● Entries from a dataset:
-------------------------

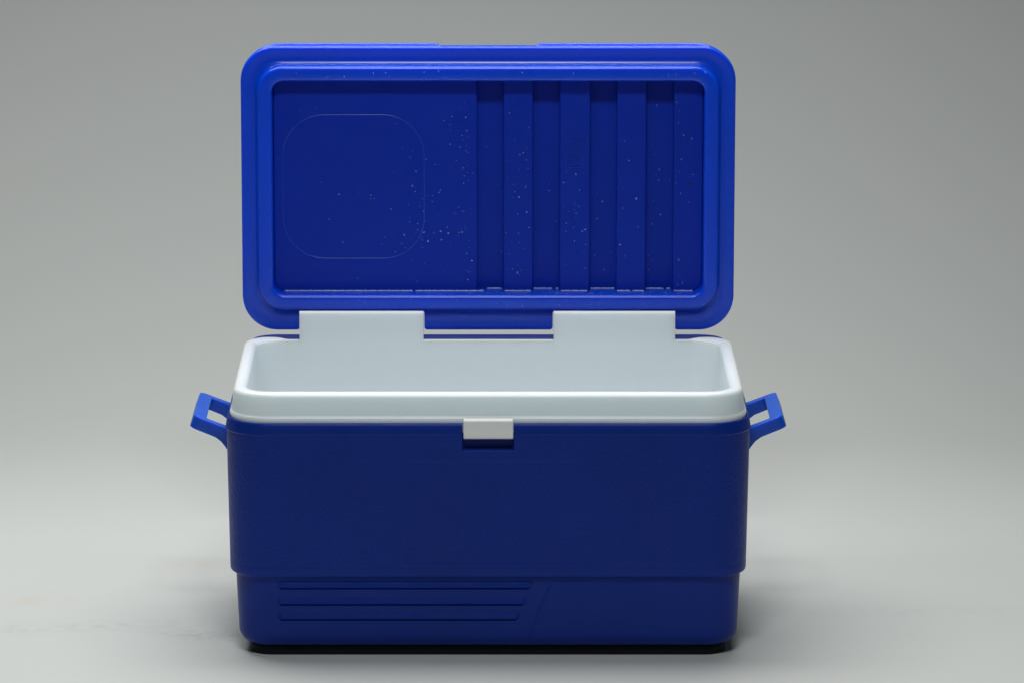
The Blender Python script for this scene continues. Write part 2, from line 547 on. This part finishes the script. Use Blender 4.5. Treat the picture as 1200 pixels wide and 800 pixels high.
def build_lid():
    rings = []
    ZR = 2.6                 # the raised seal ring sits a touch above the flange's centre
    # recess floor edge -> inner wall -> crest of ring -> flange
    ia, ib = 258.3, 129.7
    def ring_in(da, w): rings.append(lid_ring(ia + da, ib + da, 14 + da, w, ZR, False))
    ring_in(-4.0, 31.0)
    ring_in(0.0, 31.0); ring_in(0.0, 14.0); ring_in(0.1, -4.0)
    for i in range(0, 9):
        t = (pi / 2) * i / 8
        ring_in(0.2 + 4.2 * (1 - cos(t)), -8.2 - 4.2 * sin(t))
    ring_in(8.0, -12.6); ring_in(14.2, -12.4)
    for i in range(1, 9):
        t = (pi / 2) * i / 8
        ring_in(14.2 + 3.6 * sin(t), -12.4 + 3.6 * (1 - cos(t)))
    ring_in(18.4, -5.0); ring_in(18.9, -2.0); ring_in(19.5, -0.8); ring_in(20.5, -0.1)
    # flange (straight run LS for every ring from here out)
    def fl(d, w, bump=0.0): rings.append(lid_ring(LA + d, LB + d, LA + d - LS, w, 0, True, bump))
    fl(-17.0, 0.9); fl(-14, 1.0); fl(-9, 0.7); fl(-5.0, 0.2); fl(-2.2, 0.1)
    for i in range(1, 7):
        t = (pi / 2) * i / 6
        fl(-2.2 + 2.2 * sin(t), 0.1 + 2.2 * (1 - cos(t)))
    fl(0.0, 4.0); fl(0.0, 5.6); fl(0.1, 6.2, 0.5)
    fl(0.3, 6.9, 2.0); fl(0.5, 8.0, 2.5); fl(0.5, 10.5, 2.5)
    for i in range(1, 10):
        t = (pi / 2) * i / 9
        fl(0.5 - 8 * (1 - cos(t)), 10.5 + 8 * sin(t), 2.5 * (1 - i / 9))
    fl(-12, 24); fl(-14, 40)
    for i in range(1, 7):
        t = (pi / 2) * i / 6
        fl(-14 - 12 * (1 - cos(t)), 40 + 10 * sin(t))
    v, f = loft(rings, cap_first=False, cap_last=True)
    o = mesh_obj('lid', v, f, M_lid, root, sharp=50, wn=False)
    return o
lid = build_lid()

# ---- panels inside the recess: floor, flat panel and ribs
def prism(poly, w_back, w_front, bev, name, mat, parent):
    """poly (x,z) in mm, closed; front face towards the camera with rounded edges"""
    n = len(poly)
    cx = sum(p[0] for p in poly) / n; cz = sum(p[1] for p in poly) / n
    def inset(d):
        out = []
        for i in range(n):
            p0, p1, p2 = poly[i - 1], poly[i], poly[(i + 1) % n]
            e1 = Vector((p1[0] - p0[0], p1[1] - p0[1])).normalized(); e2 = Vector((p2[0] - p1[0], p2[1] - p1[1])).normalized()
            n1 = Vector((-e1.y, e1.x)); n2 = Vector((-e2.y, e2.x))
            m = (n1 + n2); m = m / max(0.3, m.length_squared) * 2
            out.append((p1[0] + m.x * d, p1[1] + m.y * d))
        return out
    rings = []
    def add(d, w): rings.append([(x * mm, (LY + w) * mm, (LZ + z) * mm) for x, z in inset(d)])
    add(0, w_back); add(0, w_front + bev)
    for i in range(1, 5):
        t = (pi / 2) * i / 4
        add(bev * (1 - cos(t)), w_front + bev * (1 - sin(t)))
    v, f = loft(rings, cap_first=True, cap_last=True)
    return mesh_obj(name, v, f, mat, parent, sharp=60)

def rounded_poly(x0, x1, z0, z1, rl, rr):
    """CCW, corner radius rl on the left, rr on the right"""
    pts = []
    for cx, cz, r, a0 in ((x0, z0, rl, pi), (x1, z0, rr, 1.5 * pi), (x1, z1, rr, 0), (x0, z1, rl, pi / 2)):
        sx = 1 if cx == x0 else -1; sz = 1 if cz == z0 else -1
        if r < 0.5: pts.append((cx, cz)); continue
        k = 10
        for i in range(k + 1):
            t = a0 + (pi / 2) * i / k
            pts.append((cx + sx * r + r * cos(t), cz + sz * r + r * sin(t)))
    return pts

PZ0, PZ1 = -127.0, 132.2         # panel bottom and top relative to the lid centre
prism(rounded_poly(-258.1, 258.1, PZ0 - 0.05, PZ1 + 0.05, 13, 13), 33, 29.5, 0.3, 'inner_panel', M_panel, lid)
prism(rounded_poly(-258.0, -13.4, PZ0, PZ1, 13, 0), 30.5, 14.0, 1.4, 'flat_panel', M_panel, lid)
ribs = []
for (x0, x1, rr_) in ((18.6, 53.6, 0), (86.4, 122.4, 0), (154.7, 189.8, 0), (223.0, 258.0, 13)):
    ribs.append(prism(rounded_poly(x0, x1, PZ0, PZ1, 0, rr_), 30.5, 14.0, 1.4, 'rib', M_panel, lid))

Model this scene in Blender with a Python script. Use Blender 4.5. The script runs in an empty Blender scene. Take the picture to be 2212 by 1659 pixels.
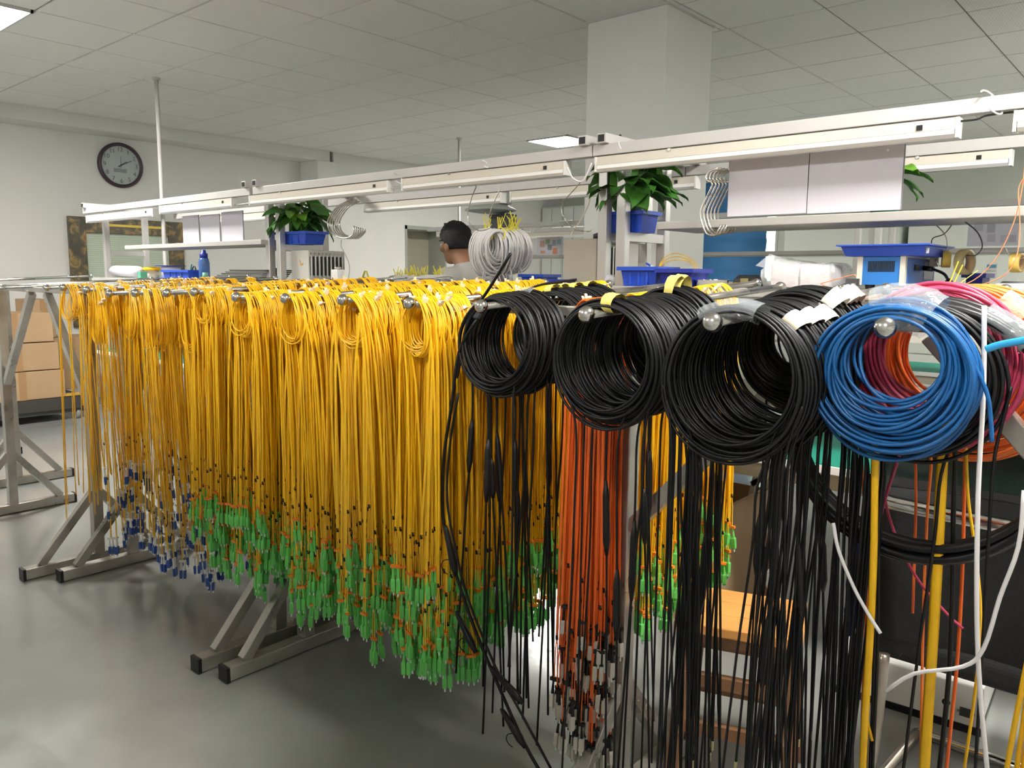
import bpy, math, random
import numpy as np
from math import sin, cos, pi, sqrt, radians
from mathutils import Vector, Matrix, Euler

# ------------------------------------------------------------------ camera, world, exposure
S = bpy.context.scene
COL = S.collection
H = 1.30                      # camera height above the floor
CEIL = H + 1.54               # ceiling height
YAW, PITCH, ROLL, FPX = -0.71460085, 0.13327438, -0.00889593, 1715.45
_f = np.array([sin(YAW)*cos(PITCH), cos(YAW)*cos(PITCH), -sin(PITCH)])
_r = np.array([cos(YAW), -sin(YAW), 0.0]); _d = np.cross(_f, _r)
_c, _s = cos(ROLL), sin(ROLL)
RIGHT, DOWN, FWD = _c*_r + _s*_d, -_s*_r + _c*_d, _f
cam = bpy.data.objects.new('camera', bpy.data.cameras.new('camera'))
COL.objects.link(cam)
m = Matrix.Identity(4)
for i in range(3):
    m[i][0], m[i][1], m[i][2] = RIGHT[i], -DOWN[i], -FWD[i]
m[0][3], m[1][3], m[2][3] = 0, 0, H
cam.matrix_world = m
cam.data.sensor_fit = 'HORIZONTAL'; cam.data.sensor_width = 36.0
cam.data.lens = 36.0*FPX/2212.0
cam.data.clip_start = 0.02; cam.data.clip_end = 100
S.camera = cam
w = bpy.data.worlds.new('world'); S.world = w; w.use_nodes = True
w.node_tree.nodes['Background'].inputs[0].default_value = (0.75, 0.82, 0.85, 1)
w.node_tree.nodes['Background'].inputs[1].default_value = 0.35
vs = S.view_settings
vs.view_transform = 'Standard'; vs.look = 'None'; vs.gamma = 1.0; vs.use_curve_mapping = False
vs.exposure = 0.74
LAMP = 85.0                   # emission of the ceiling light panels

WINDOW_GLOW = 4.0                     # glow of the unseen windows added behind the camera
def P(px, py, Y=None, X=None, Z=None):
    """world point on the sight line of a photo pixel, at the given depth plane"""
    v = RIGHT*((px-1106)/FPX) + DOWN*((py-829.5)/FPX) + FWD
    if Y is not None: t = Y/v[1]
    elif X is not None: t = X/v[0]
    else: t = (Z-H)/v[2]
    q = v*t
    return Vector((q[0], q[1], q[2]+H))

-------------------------

● Directive:
Make an exact copy of the records above, with the pictures left out.

● Task solution:
The Blender Python script for this scene continues. Write part 2, from line 547 on. This part finishes the script. Use Blender 4.5. Treat the picture as 1200 pixels wide and 800 pixels high.
def build_lid():
    rings = []
    ZR = 2.6                 # the raised seal ring sits a touch above the flange's centre
    # recess floor edge -> inner wall -> crest of ring -> flange
    ia, ib = 258.3, 129.7
    def ring_in(da, w): rings.append(lid_ring(ia + da, ib + da, 14 + da, w, ZR, False))
    ring_in(-4.0, 31.0)
    ring_in(0.0, 31.0); ring_in(0.0, 14.0); ring_in(0.1, -4.0)
    for i in range(0, 9):
        t = (pi / 2) * i / 8
        ring_in(0.2 + 4.2 * (1 - cos(t)), -8.2 - 4.2 * sin(t))
    ring_in(8.0, -12.6); ring_in(14.2, -12.4)
    for i in range(1, 9):
        t = (pi / 2) * i / 8
        ring_in(14.2 + 3.6 * sin(t), -12.4 + 3.6 * (1 - cos(t)))
    ring_in(18.4, -5.0); ring_in(18.9, -2.0); ring_in(19.5, -0.8); ring_in(20.5, -0.1)
    # flange (straight run LS for every ring from here out)
    def fl(d, w, bump=0.0): rings.append(lid_ring(LA + d, LB + d, LA + d - LS, w, 0, True, bump))
    fl(-17.0, 0.9); fl(-14, 1.0); fl(-9, 0.7); fl(-5.0, 0.2); fl(-2.2, 0.1)
    for i in range(1, 7):
        t = (pi / 2) * i / 6
        fl(-2.2 + 2.2 * sin(t), 0.1 + 2.2 * (1 - cos(t)))
    fl(0.0, 4.0); fl(0.0, 5.6); fl(0.1, 6.2, 0.5)
    fl(0.3, 6.9, 2.0); fl(0.5, 8.0, 2.5); fl(0.5, 10.5, 2.5)
    for i in range(1, 10):
        t = (pi / 2) * i / 9
        fl(0.5 - 8 * (1 - cos(t)), 10.5 + 8 * sin(t), 2.5 * (1 - i / 9))
    fl(-12, 24); fl(-14, 40)
    for i in range(1, 7):
        t = (pi / 2) * i / 6
        fl(-14 - 12 * (1 - cos(t)), 40 + 10 * sin(t))
    v, f = loft(rings, cap_first=False, cap_last=True)
    o = mesh_obj('lid', v, f, M_lid, root, sharp=50, wn=False)
    return o
lid = build_lid()

# ---- panels inside the recess: floor, flat panel and ribs
def prism(poly, w_back, w_front, bev, name, mat, parent):
    """poly (x,z) in mm, closed; front face towards the camera with rounded edges"""
    n = len(poly)
    cx = sum(p[0] for p in poly) / n; cz = sum(p[1] for p in poly) / n
    def inset(d):
        out = []
        for i in range(n):
            p0, p1, p2 = poly[i - 1], poly[i], poly[(i + 1) % n]
            e1 = Vector((p1[0] - p0[0], p1[1] - p0[1])).normalized(); e2 = Vector((p2[0] - p1[0], p2[1] - p1[1])).normalized()
            n1 = Vector((-e1.y, e1.x)); n2 = Vector((-e2.y, e2.x))
            m = (n1 + n2); m = m / max(0.3, m.length_squared) * 2
            out.append((p1[0] + m.x * d, p1[1] + m.y * d))
        return out
    rings = []
    def add(d, w): rings.append([(x * mm, (LY + w) * mm, (LZ + z) * mm) for x, z in inset(d)])
    add(0, w_back); add(0, w_front + bev)
    for i in range(1, 5):
        t = (pi / 2) * i / 4
        add(bev * (1 - cos(t)), w_front + bev * (1 - sin(t)))
    v, f = loft(rings, cap_first=True, cap_last=True)
    return mesh_obj(name, v, f, mat, parent, sharp=60)

def rounded_poly(x0, x1, z0, z1, rl, rr):
    """CCW, corner radius rl on the left, rr on the right"""
    pts = []
    for cx, cz, r, a0 in ((x0, z0, rl, pi), (x1, z0, rr, 1.5 * pi), (x1, z1, rr, 0), (x0, z1, rl, pi / 2)):
        sx = 1 if cx == x0 else -1; sz = 1 if cz == z0 else -1
        if r < 0.5: pts.append((cx, cz)); continue
        k = 10
        for i in range(k + 1):
            t = a0 + (pi / 2) * i / k
            pts.append((cx + sx * r + r * cos(t), cz + sz * r + r * sin(t)))
    return pts

PZ0, PZ1 = -127.0, 132.2         # panel bottom and top relative to the lid centre
prism(rounded_poly(-258.1, 258.1, PZ0 - 0.05, PZ1 + 0.05, 13, 13), 33, 29.5, 0.3, 'inner_panel', M_panel, lid)
prism(rounded_poly(-258.0, -13.4, PZ0, PZ1, 13, 0), 30.5, 14.0, 1.4, 'flat_panel', M_panel, lid)
ribs = []
for (x0, x1, rr_) in ((18.6, 53.6, 0), (86.4, 122.4, 0), (154.7, 189.8, 0), (223.0, 258.0, 13)):
    ribs.append(prism(rounded_poly(x0, x1, PZ0, PZ1, 0, rr_), 30.5, 14.0, 1.4, 'rib', M_panel, lid))

Model this scene in Blender with a Python script. Use Blender 4.5. The script runs in an empty Blender scene. Take the picture to be 2212 by 1659 pixels.
import bpy, math, random
import numpy as np
from math import sin, cos, pi, sqrt, radians
from mathutils import Vector, Matrix, Euler

# ------------------------------------------------------------------ camera, world, exposure
S = bpy.context.scene
COL = S.collection
H = 1.30                      # camera height above the floor
CEIL = H + 1.54               # ceiling height
YAW, PITCH, ROLL, FPX = -0.71460085, 0.13327438, -0.00889593, 1715.45
_f = np.array([sin(YAW)*cos(PITCH), cos(YAW)*cos(PITCH), -sin(PITCH)])
_r = np.array([cos(YAW), -sin(YAW), 0.0]); _d = np.cross(_f, _r)
_c, _s = cos(ROLL), sin(ROLL)
RIGHT, DOWN, FWD = _c*_r + _s*_d, -_s*_r + _c*_d, _f
cam = bpy.data.objects.new('camera', bpy.data.cameras.new('camera'))
COL.objects.link(cam)
m = Matrix.Identity(4)
for i in range(3):
    m[i][0], m[i][1], m[i][2] = RIGHT[i], -DOWN[i], -FWD[i]
m[0][3], m[1][3], m[2][3] = 0, 0, H
cam.matrix_world = m
cam.data.sensor_fit = 'HORIZONTAL'; cam.data.sensor_width = 36.0
cam.data.lens = 36.0*FPX/2212.0
cam.data.clip_start = 0.02; cam.data.clip_end = 100
S.camera = cam
w = bpy.data.worlds.new('world'); S.world = w; w.use_nodes = True
w.node_tree.nodes['Background'].inputs[0].default_value = (0.75, 0.82, 0.85, 1)
w.node_tree.nodes['Background'].inputs[1].default_value = 0.35
vs = S.view_settings
vs.view_transform = 'Standard'; vs.look = 'None'; vs.gamma = 1.0; vs.use_curve_mapping = False
vs.exposure = 0.74
LAMP = 85.0                   # emission of the ceiling light panels

WINDOW_GLOW = 4.0                     # glow of the unseen windows added behind the camera
def P(px, py, Y=None, X=None, Z=None):
    """world point on the sight line of a photo pixel, at the given depth plane"""
    v = RIGHT*((px-1106)/FPX) + DOWN*((py-829.5)/FPX) + FWD
    if Y is not None: t = Y/v[1]
    elif X is not None: t = X/v[0]
    else: t = (Z-H)/v[2]
    q = v*t
    return Vector((q[0], q[1], q[2]+H))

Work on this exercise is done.